Как ни благоприятно, казалось, складывалось это непредвиденное приглашение, я все же не слишком верил в его осуществимость; поэтому по возвращении в штаб и к своей цензуре не только не поделился ни с кем своими надеждами, но и сам почти забыл о них.
Тем больше я обрадовался и взволновался, когда через какую-нибудь неделю меня разбудили ночью и передали телеграмму командующего 3-й армией с запросом к командованию 123-м пехотным Козловским полком. Такой же запрос обо мне получил, конечно, и Главнокомандующий фронтом.
Решение зависело теперь всецело от генералов Иванова и Алексеева. По старшинству я еще был очень далек от кандидатуры на полк (всего два с половиной года в чине полковника). При своем назначении я опережал многих старших по Генеральному штабу и всех своих сверстников.
К счастью, ни старик-артиллерист Иванов, ни понимавший мои побуждения Алексеев не были формалистами. Выражаясь принятым у нас официальным языком, «препятствий к назначению» не последовало, а добродушный Иванов даже почти благословил меня на эту измену штабному стулу.
Будь я начальником оперативного отделения, ничего этого не произошло бы прежде всего потому, что мне не пришлось бы заехать в качестве туриста в штаб 3-й армии; а во-вторых, потому что, случись такое предложение, меня не отпустили бы.
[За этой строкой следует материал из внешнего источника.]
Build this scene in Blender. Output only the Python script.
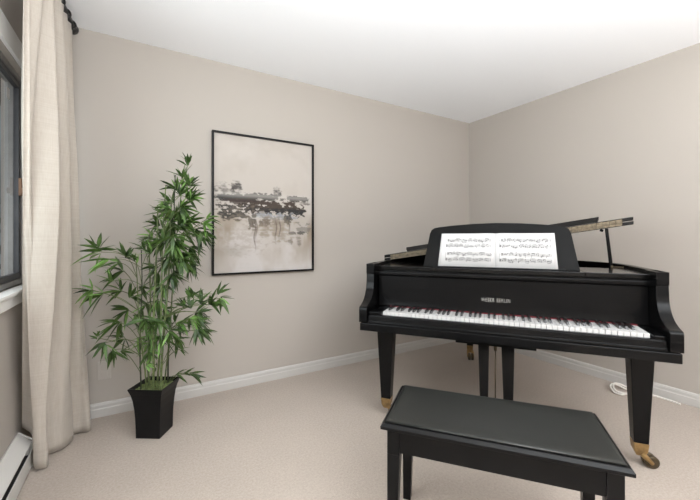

Заместить начальника цензурного отделения – последнюю спицу в колеснице генерал-квартирмейстерской части – не представляло затруднений. Само отделение прочно встало на ноги. Оставалось поддерживать и развивать заведенную рутину.
Мой штат расширился. В качестве помощника я получил офицера Генерального штаба, причисленного к нему ротмистра лейб-гвардии Гродненского полка Добржиаловского, хорошо и быстро вошедшего в курс дела. Кроме этого маленького гусара, у нас появился еще переводчик, сапер, по происхождению чех, фамилию которого я забыл.
«Армейский Вестник» приобрел внешний вид настоящей газеты и известность.
Торопливо собрался я в дорогу, точно опасаясь – не раздумали бы! Сослуживцы проводили меня милым обедом в скромной интимной обстановке и добрыми пожеланиями;
а мои бывшие подчиненные еще и обдуманным подарком, глубоко меня тронувшим.
Это был бювар формата первого номера «Армейского Вестника» с серебряной верхней доской, на которой была воспроизведена гравировкой заглавная часть газеты и на месте текста – факсимиле подписей моих сотрудников и дружеская надпись.
Как они умудрились соорудить этот художественный предмет в захолустном Холме – и в такой короткий срок, – не знаю.
Впоследствии, где бы я ни был на фронте, я аккуратно получал «Армейский Вестник» в конвертах, на которых был типографским способом напечатан мой адрес. А в первую годовщину со дня рождения газеты редакция прислала мне сердечное приветствие.
К этому времени редакция разрослась; во главе ее был поставлен известный писатель Родионов (автор нашумевшего обличительного романа «Наше преступление»); по виду и формату она ничем не уступала любой газете.
Во время моего двухмесячного пребывания в штабе Юго-Западного фронта, с конца июля по, примерно, 20 сентября, я имел возможность наблюдать стратегическую работу штаба под руководством лучшего у нас мастера этого дела – М. В. Алексеева.
Организовал он ее, однако, по-своему, отделив творческую часть работы от исполнительной. Для первой он привлек двух своих чинов «для поручений» – генерала В. Борисова и полковника М. Дитерихса. С их помощью Алексеев принимал в своем кабинете решения и их разрабатывал. В готовом виде, часто написанные четкою рукою самого Алексеева (напоминавшею почерк Милютина), эти распоряжения передавались генерал-квартирмейстеру Пустовойтенко или, через его голову, оперативному отделению. Последнему оставалось только исполнить: то есть переписать, иногда что-нибудь прибавить, дать справку, резюмировать, разослать. Роль ответственного органа управления, таким образом, сводилась почти к автоматической работе. Недостатка в работе, разумеется, не было; требовалось быть в курсе обстановки во всех мельчайших подробностях; требовались точность, быстрота, налаженность. Но творчества не требовалось. Оно исходило из таинственного кабинета Алексеева.
При этих условиях значение генерал-квартирмейстера в оперативной работе сводилось к нулю. Алексеев не включил Пустовойтенко в созданную им стратегическую тройку. Иногда он присутствовал на совещаниях, но для всех было очевидно, что в его советах не нуждались.